■ **Collected material**:

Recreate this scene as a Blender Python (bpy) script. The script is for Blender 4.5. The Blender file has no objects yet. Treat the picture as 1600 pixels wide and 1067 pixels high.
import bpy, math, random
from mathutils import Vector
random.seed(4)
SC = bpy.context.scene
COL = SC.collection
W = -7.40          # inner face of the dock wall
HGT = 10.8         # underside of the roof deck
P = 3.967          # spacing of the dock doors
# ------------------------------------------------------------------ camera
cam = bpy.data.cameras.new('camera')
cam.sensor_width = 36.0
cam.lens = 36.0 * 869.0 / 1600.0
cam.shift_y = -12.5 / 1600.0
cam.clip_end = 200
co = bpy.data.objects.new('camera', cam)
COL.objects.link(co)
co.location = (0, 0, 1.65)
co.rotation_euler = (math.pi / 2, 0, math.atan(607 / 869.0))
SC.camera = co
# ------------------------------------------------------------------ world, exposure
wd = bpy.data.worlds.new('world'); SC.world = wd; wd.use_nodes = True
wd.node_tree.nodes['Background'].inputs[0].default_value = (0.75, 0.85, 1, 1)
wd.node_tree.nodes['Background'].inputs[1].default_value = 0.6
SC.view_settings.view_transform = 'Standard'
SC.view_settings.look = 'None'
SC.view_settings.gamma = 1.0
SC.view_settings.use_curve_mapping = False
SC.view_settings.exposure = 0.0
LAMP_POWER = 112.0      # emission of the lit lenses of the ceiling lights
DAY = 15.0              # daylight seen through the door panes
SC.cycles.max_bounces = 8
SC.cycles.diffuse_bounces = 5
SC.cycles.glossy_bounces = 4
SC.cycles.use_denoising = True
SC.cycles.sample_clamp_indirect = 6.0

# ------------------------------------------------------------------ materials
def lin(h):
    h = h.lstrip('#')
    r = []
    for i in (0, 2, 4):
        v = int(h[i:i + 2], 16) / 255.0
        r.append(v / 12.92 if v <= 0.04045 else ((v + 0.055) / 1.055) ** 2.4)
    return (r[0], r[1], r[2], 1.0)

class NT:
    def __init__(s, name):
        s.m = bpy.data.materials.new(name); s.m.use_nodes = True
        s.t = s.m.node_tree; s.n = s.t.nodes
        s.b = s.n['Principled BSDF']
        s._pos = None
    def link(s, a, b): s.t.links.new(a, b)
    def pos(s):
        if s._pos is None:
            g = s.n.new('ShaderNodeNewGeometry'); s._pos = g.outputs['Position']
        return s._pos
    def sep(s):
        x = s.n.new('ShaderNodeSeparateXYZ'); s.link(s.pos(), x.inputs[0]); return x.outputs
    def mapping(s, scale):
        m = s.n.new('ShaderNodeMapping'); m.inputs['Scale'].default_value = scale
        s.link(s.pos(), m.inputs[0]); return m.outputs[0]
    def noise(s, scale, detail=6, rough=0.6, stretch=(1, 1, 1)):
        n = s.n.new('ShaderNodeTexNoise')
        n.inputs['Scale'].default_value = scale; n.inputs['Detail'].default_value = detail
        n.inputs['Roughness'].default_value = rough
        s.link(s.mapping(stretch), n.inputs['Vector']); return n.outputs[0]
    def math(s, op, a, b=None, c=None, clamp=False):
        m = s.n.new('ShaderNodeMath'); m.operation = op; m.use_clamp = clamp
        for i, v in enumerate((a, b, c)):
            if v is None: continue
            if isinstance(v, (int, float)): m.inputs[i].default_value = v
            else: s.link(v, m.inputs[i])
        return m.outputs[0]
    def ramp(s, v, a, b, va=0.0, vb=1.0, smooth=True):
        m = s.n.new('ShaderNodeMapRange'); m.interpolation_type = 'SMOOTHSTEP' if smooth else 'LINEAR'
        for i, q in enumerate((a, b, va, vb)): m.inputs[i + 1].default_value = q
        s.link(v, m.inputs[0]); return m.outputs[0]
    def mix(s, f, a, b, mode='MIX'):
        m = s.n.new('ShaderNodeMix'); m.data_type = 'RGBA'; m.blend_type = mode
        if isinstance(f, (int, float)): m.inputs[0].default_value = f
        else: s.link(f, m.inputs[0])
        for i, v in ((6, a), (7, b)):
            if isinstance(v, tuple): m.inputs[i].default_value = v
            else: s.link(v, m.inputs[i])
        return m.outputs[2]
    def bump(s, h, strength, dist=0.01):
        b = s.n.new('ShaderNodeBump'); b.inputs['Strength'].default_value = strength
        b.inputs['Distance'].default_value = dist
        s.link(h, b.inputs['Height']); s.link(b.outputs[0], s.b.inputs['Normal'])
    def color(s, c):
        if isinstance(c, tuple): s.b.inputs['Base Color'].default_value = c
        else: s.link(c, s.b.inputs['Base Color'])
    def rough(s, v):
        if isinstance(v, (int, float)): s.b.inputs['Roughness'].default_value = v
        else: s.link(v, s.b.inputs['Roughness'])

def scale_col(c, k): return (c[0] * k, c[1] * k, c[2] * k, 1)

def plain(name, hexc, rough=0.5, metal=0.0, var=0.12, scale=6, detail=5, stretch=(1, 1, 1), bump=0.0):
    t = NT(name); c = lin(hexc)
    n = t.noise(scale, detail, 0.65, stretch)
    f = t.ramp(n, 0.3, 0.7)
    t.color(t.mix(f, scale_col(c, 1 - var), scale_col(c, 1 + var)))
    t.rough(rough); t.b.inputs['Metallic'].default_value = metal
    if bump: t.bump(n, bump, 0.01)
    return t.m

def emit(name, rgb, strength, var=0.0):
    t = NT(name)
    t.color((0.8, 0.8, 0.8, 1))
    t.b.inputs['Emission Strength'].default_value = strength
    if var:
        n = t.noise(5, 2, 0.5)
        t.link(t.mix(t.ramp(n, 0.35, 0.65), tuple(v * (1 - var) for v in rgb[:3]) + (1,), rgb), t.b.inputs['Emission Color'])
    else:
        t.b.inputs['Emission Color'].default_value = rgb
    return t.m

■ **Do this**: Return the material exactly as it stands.

■ **Task result**:
Recreate this scene as a Blender Python (bpy) script. The script is for Blender 4.5. The Blender file has no objects yet. Treat the picture as 1600 pixels wide and 1067 pixels high.
import bpy, math, random
from mathutils import Vector
random.seed(4)
SC = bpy.context.scene
COL = SC.collection
W = -7.40          # inner face of the dock wall
HGT = 10.8         # underside of the roof deck
P = 3.967          # spacing of the dock doors
# ------------------------------------------------------------------ camera
cam = bpy.data.cameras.new('camera')
cam.sensor_width = 36.0
cam.lens = 36.0 * 869.0 / 1600.0
cam.shift_y = -12.5 / 1600.0
cam.clip_end = 200
co = bpy.data.objects.new('camera', cam)
COL.objects.link(co)
co.location = (0, 0, 1.65)
co.rotation_euler = (math.pi / 2, 0, math.atan(607 / 869.0))
SC.camera = co
# ------------------------------------------------------------------ world, exposure
wd = bpy.data.worlds.new('world'); SC.world = wd; wd.use_nodes = True
wd.node_tree.nodes['Background'].inputs[0].default_value = (0.75, 0.85, 1, 1)
wd.node_tree.nodes['Background'].inputs[1].default_value = 0.6
SC.view_settings.view_transform = 'Standard'
SC.view_settings.look = 'None'
SC.view_settings.gamma = 1.0
SC.view_settings.use_curve_mapping = False
SC.view_settings.exposure = 0.0
LAMP_POWER = 112.0      # emission of the lit lenses of the ceiling lights
DAY = 15.0              # daylight seen through the door panes
SC.cycles.max_bounces = 8
SC.cycles.diffuse_bounces = 5
SC.cycles.glossy_bounces = 4
SC.cycles.use_denoising = True
SC.cycles.sample_clamp_indirect = 6.0

# ------------------------------------------------------------------ materials
def lin(h):
    h = h.lstrip('#')
    r = []
    for i in (0, 2, 4):
        v = int(h[i:i + 2], 16) / 255.0
        r.append(v / 12.92 if v <= 0.04045 else ((v + 0.055) / 1.055) ** 2.4)
    return (r[0], r[1], r[2], 1.0)

class NT:
    def __init__(s, name):
        s.m = bpy.data.materials.new(name); s.m.use_nodes = True
        s.t = s.m.node_tree; s.n = s.t.nodes
        s.b = s.n['Principled BSDF']
        s._pos = None
    def link(s, a, b): s.t.links.new(a, b)
    def pos(s):
        if s._pos is None:
            g = s.n.new('ShaderNodeNewGeometry'); s._pos = g.outputs['Position']
        return s._pos
    def sep(s):
        x = s.n.new('ShaderNodeSeparateXYZ'); s.link(s.pos(), x.inputs[0]); return x.outputs
    def mapping(s, scale):
        m = s.n.new('ShaderNodeMapping'); m.inputs['Scale'].default_value = scale
        s.link(s.pos(), m.inputs[0]); return m.outputs[0]
    def noise(s, scale, detail=6, rough=0.6, stretch=(1, 1, 1)):
        n = s.n.new('ShaderNodeTexNoise')
        n.inputs['Scale'].default_value = scale; n.inputs['Detail'].default_value = detail
        n.inputs['Roughness'].default_value = rough
        s.link(s.mapping(stretch), n.inputs['Vector']); return n.outputs[0]
    def math(s, op, a, b=None, c=None, clamp=False):
        m = s.n.new('ShaderNodeMath'); m.operation = op; m.use_clamp = clamp
        for i, v in enumerate((a, b, c)):
            if v is None: continue
            if isinstance(v, (int, float)): m.inputs[i].default_value = v
            else: s.link(v, m.inputs[i])
        return m.outputs[0]
    def ramp(s, v, a, b, va=0.0, vb=1.0, smooth=True):
        m = s.n.new('ShaderNodeMapRange'); m.interpolation_type = 'SMOOTHSTEP' if smooth else 'LINEAR'
        for i, q in enumerate((a, b, va, vb)): m.inputs[i + 1].default_value = q
        s.link(v, m.inputs[0]); return m.outputs[0]
    def mix(s, f, a, b, mode='MIX'):
        m = s.n.new('ShaderNodeMix'); m.data_type = 'RGBA'; m.blend_type = mode
        if isinstance(f, (int, float)): m.inputs[0].default_value = f
        else: s.link(f, m.inputs[0])
        for i, v in ((6, a), (7, b)):
            if isinstance(v, tuple): m.inputs[i].default_value = v
            else: s.link(v, m.inputs[i])
        return m.outputs[2]
    def bump(s, h, strength, dist=0.01):
        b = s.n.new('ShaderNodeBump'); b.inputs['Strength'].default_value = strength
        b.inputs['Distance'].default_value = dist
        s.link(h, b.inputs['Height']); s.link(b.outputs[0], s.b.inputs['Normal'])
    def color(s, c):
        if isinstance(c, tuple): s.b.inputs['Base Color'].default_value = c
        else: s.link(c, s.b.inputs['Base Color'])
    def rough(s, v):
        if isinstance(v, (int, float)): s.b.inputs['Roughness'].default_value = v
        else: s.link(v, s.b.inputs['Roughness'])

def scale_col(c, k): return (c[0] * k, c[1] * k, c[2] * k, 1)

def plain(name, hexc, rough=0.5, metal=0.0, var=0.12, scale=6, detail=5, stretch=(1, 1, 1), bump=0.0):
    t = NT(name); c = lin(hexc)
    n = t.noise(scale, detail, 0.65, stretch)
    f = t.ramp(n, 0.3, 0.7)
    t.color(t.mix(f, scale_col(c, 1 - var), scale_col(c, 1 + var)))
    t.rough(rough); t.b.inputs['Metallic'].default_value = metal
    if bump: t.bump(n, bump, 0.01)
    return t.m

def emit(name, rgb, strength, var=0.0):
    t = NT(name)
    t.color((0.8, 0.8, 0.8, 1))
    t.b.inputs['Emission Strength'].default_value = strength
    if var:
        n = t.noise(5, 2, 0.5)
        t.link(t.mix(t.ramp(n, 0.35, 0.65), tuple(v * (1 - var) for v in rgb[:3]) + (1,), rgb), t.b.inputs['Emission Color'])
    else:
        t.b.inputs['Emission Color'].default_value = rgb
    return t.m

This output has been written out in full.